▼

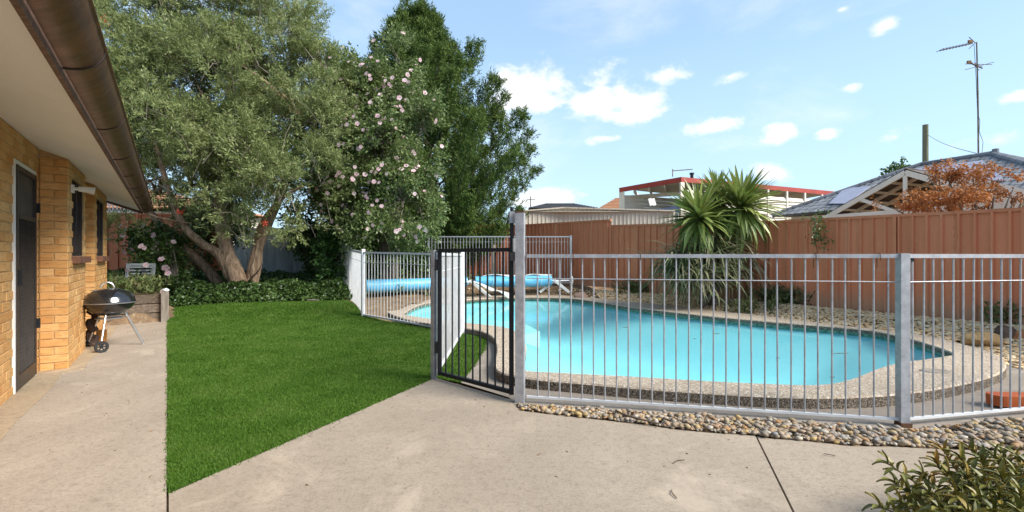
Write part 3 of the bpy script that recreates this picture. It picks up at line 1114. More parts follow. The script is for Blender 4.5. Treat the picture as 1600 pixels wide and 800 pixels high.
# first pier: its end face and its long face with a window
W1 = (7.40, 8.33, 1.25, 2.20)
mb = MB()
core(mb, H(7.085, B1), HN, .228, -HD, 2.42, th=.10)
core(mb, H(7.19, B2), HD, 1.27, HN, 2.38, [(W1[0] - 7.19, W1[1] - 7.19, W1[2], W1[3])])
core(mb, H(8.45, B2 - .01), -HN, .22, HD, 2.38)
wall2 = mb.build('wall', M['mortar'], house)
lay(wall2, H(7.085, B1 + .006), HN, .225, -HD, .0, lambda s: SOF(B1 + s) + .03, alt=True)
st = MB()
lay(wall2, H(7.085, B2), HD, 1.37, HN, .0, lambda s: 2.36, [(W1[0] - 7.085, W1[1] - 7.085, W1[2] - .08, W1[3])], lambda s, z: True, stuff=st)
# recess and the second pier
W2 = (9.74, 10.76, 1.25, 2.20)
mb = MB()
core(mb, H(8.46, B1), HD, .94, HN, 2.42)
core(mb, H(9.40, B1), HN, .228, -HD, 2.42)
core(mb, H(9.51, B2), HD, 1.66, HN, 2.38, [(W2[0] - 9.51, W2[1] - 9.51, W2[2], W2[3])])
core(mb, H(11.17, B2 - .01), -HN, 4.0, HD, 2.38)
wall3 = mb.build('wall', M['mortar'], house)
lay(wall3, H(9.40, B1 + .006), HN, .225, -HD, .0, lambda s: SOF(B1 + s) + .03, alt=True)
st = MB()
lay(wall3, H(9.40, B2), HD, 1.78, HN, .0, lambda s: 2.36, [(W2[0] - 9.40, W2[1] - 9.40, W2[2] - .08, W2[3])], lambda s, z: s < .3 or z > 1.9, stuff=st)
lay(wall3, H(8.46, B1), HD, .94, HN, .0, lambda s: 2.42, (), lambda s, z: False, stuff=st)
lay(wall3, H(11.185, B2), -HN, 4.0, HD, .0, lambda s: 2.36, (), lambda s, z: False, stuff=st)
st.build('bricks', M['brick'], wall3, 'stuff')
MB().obox(H(5.0, -3.2, 1.2), HD * 3.9, HN * 1.9, Vector((0, 0, 1.2))).build('inner_wall', M['mortar'], house)


def window(w, b):
    a0, a1, z0, z1 = w
    fr = MB()
    y = b - .05
    for aa in (a0 + .025, a1 - .025, (a0 + a1) / 2):
        fr.bar(H(aa, y, z0), H(aa, y, z1), .05, .05) if False else fr.obox(H(aa, y, (z0 + z1) / 2), HD * .025, HN * .03, Vector((0, 0, (z1 - z0) / 2)))
    for zz in (z0 + .025, z1 - .025):
        fr.obox(H((a0 + a1) / 2, y - .002, zz), HD * (a1 - a0) / 2, HN * .032, Vector((0, 0, .025)))
    wi = fr.build('window', M['darkframe'], house)
    for s in (0, 1):
        c0 = a0 + .05 + s * (a1 - a0) / 2 - s * .025
        MB().obox(H(c0 + (a1 - a0) / 4 - .0375, y - .012, (z0 + z1) / 2), HD * ((a1 - a0) / 4 - .037), HN * .003, Vector((0, 0, (z1 - z0) / 2 - .05))).build('pane', M['glass'], wi)
    n = 9
    for k in range(n):                       # rowlock bricks of the sill
        aa = a0 - .04 + (a1 - a0 + .08) * (k + .5) / n
        s = MB().obox(H(aa, b - .01, z0 - .045), HD * ((a1 - a0 + .08) / n / 2 - .004), HN * .075, Vector((0, 0, .04)))
        s.build('sill_brick', M['sill'], wi)


M['sill'] = mat('brown_sill_brick', (.20, .095, .06), (.13, .06, .04), 14, .85, .4, 60, .2, rnd=.2)
window(W1, B2)
window(W2, B2)
MB().obox(H(9.0, -1.32, 1.2), HD * 2.1, HN * .08, Vector((0, 0, 1.1))).build('dark_room', M['darkframe'], house)

# door: white jamb, dark security screen with diamond lattice
a0, a1, z0, z1 = DOOR
dr = MB()
y = B1 - .005
for aa in (a0 + .02, a1 - .02):
    dr.obox(H(aa, y - .015, (z0 + z1) / 2), HD * .02, HN * .03, Vector((0, 0, (z1 - z0) / 2)))
dr.obox(H((a0 + a1) / 2, y - .016, z1 - .02), HD * ((a1 - a0) / 2 - .04), HN * .029, Vector((0, 0, .02)))
door = dr.build('door', M['white'], house)
fr = MB()
y = B1 + .005
for aa in (a0 + .065, a1 - .065):
    fr.obox(H(aa, y, 1.055), HD * .025, HN * .016, Vector((0, 0, 1.03)))
for zz, hh_ in ((.09, .065), (2.06, .025), (1.62, .022)):
    fr.obox(H((a0 + a1) / 2, y - .001, zz), HD * ((a1 - a0) / 2 - .09), HN * .015, Vector((0, 0, hh_)))
fr.build('screen_frame', M['darkframe'], door)
MB().obox(H((a0 + a1) / 2, B1 - .045, 1.05), HD * .40, HN * .004, Vector((0, 0, 1.04))).build('door_leaf', mat('dark_door_paint', (.27, .25, .235), (.20, .185, .17), 3, .6, spec=.15), door)
MB().obox(H((a0 + a1) / 2, B1 - .005, 1.85), HD * .34, HN * .004, Vector((0, 0, .20))).build('screen_panel', mat('fine_screen', (.06, .052, .048), (.045, .04, .036), 3, .55), door)
lat = MB()
x0, x1, zl, zh = a0 + .09, a1 - .09, .155, 1.60
for sgn in (1, -1):
    k = -40
    while k < 60:
        # diagonal strip z = k*.085 + sgn*1.9*(x-x0)
        pts_ = []
        za, zb = k * .078, k * .078 + sgn * 1.9 * (x1 - x0)
        lo_, hi_ = zl, zh
        xa, xb = x0, x1
        if sgn > 0:
            if za < lo_: xa = x0 + (lo_ - za) / 1.9
            if zb > hi_: xb = x0 + (hi_ - za) / 1.9
        else:
            if za > hi_: xa = x0 + (za - hi_) / 1.9
            if zb < lo_: xb = x0 + (za - lo_) / 1.9
        if xb - xa > .02 and xa >= x0 - 1e-6 and xb <= x1 + 1e-6:
            p = H(xa, B1 + .006 + .003 * sgn, za + sgn * 1.9 * (xa - x0))
            q = H(xb, B1 + .006 + .003 * sgn, za + sgn * 1.9 * (xb - x0))
            d = (q - p).normalized()
            lat.obox((p + q) / 2, (q - p) / 2, HN * .0025, d.cross(HN) * .0034)
        k += 1
lat.build('diamond_lattice', mat('lattice_metal', (.045, .038, .034), (.03, .026, .023), 9, .5, 0, 1, .4, .2), door, 'stuff')
for zz in (1.75, .55):
    MB().obox(H(a1 - .045, B1 + .03, zz), HD * .018, HN * .016, Vector((0, 0, .05))).build('hinge', M['black'], door)
MB().obox(H(a0 + .075, B1 + .03, 1.05), HD * .02, HN * .014, Vector((0, 0, .07))).build('lock', M['black'], door)

# eaves: soffit sheet, fascia, gutter with its lap joints, roof
EA0, EA1 = -3.0, 12.25
FB = -.435
mb = MB()
for (a, b) in ((EA0, 1.6), (1.604, 4.0), (4.004, 6.4), (6.404, 8.8), (8.804, 11.2), (11.204, EA1)):
    p = [H(a, -2.2, SOF(-2.2)), H(a, FB, SOF(FB)), H(b, FB, SOF(FB)), H(b, -2.2, SOF(-2.2))]
    mb.add(p + [q + Vector((0, 0, .012)) for q in p], [(0, 1, 2, 3), (4, 7, 6, 5), (0, 4, 5, 1), (1, 5, 6, 2), (2, 6, 7, 3), (3, 7, 4, 0)])
mb.build('soffit', M['soffit'], house)
zf = SOF(FB)
UP = Vector((0, 0, 1))
MB().extrude([(0, -.045), (.022, -.045), (.022, .16), (0, .16)], H(EA0, FB, zf), H(EA1 + .02, FB, zf), HN, UP).build('fascia', M['fascia'], house)
MB().extrude([(0, -.045), (.02, -.045), (.02, .14), (0, .14)], H(EA1 + .022, FB, zf), H(EA1 + .022, -2.2, SOF(-2.2)), HD, UP).build('barge_board', M['fascia'], house)
M['jointdark'] = mat('dark_gutter_sealant', (.030, .018, .013), (.02, .012, .009), 9, .6)
prof = []
n = 11
GX, GZ = .150, .115
for k in range(n):                                   # quarter-round gutter
    an = PI / 2 * k / (n - 1)
    prof.append((.028 + GX * math.sin(an), -.005 + GZ * (1 - math.cos(an))))
lip = [(.028 + GX + .012, prof[-1][1] + .006), (.028 + GX + .010, prof[-1][1] + .020), (.028 + GX - .006, prof[-1][1] + .020)]
inn = [(x - .004 if i else x, z + .006) for i, (x, z) in enumerate(prof)][::-1]
gut = MB().extrude(prof + lip + inn, H(EA0, FB, zf), H(EA1 + .32, FB, zf), HN, UP)
gutter = gut.build('gutter', M['gutter'], house, smooth=True)
for a in (3.1, 4.45, 5.75, 6.9, 8.1, 9.3, 10.5, 11.7):
    jp = [(.026, -.011)] + [(.028 + (GX + .006) * math.sin(PI / 2 * k / 10), -.011 + (GZ + .004) * (1 - math.cos(PI / 2 * k / 10))) for k in range(11)]
    ji = [(x - .005, z + .007) for x, z in jp][::-1]
    MB().extrude(jp + ji, H(a, FB, zf), H(a + .012, FB, zf), HN, UP).build('joint', M['jointdark'], gutter, smooth=True)
MB().extrude(prof + lip + [(.02, .14)], H(EA1 + .318, FB, zf), H(EA1 + .324, FB, zf), HN, UP).build('stop_end', M['gutter'], gutter)
rb = lambda b: 2.20 + .155 - .35 * (b - FB)
p = [H(EA0, FB + .06, rb(FB + .06)), H(EA1 + .05, FB + .06, rb(FB + .06)), H(EA1 + .05, -5.5, rb(-5.5)), H(EA0, -5.5, rb(-5.5))]
mb = MB().add(p + [q + Vector((0, 0, .04)) for q in p], [(0, 1, 2, 3), (4, 7, 6, 5), (0, 4, 5, 1), (1, 5, 6, 2), (2, 6, 7, 3), (3, 7, 4, 0)])
mb.build('roof', M['roofgrey'], house)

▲

- **Problem description**: Return only the lines running from the top of the data to the line that holds "MB().obox(H(5.0, -3.2, 1.2), HD". Include both of those lines, but skip the pictures.

- **Output of the task**:
Write part 3 of the bpy script that recreates this picture. It picks up at line 1114. More parts follow. The script is for Blender 4.5. Treat the picture as 1600 pixels wide and 800 pixels high.
# first pier: its end face and its long face with a window
W1 = (7.40, 8.33, 1.25, 2.20)
mb = MB()
core(mb, H(7.085, B1), HN, .228, -HD, 2.42, th=.10)
core(mb, H(7.19, B2), HD, 1.27, HN, 2.38, [(W1[0] - 7.19, W1[1] - 7.19, W1[2], W1[3])])
core(mb, H(8.45, B2 - .01), -HN, .22, HD, 2.38)
wall2 = mb.build('wall', M['mortar'], house)
lay(wall2, H(7.085, B1 + .006), HN, .225, -HD, .0, lambda s: SOF(B1 + s) + .03, alt=True)
st = MB()
lay(wall2, H(7.085, B2), HD, 1.37, HN, .0, lambda s: 2.36, [(W1[0] - 7.085, W1[1] - 7.085, W1[2] - .08, W1[3])], lambda s, z: True, stuff=st)
# recess and the second pier
W2 = (9.74, 10.76, 1.25, 2.20)
mb = MB()
core(mb, H(8.46, B1), HD, .94, HN, 2.42)
core(mb, H(9.40, B1), HN, .228, -HD, 2.42)
core(mb, H(9.51, B2), HD, 1.66, HN, 2.38, [(W2[0] - 9.51, W2[1] - 9.51, W2[2], W2[3])])
core(mb, H(11.17, B2 - .01), -HN, 4.0, HD, 2.38)
wall3 = mb.build('wall', M['mortar'], house)
lay(wall3, H(9.40, B1 + .006), HN, .225, -HD, .0, lambda s: SOF(B1 + s) + .03, alt=True)
st = MB()
lay(wall3, H(9.40, B2), HD, 1.78, HN, .0, lambda s: 2.36, [(W2[0] - 9.40, W2[1] - 9.40, W2[2] - .08, W2[3])], lambda s, z: s < .3 or z > 1.9, stuff=st)
lay(wall3, H(8.46, B1), HD, .94, HN, .0, lambda s: 2.42, (), lambda s, z: False, stuff=st)
lay(wall3, H(11.185, B2), -HN, 4.0, HD, .0, lambda s: 2.36, (), lambda s, z: False, stuff=st)
st.build('bricks', M['brick'], wall3, 'stuff')
MB().obox(H(5.0, -3.2, 1.2), HD * 3.9, HN * 1.9, Vector((0, 0, 1.2))).build('inner_wall', M['mortar'], house)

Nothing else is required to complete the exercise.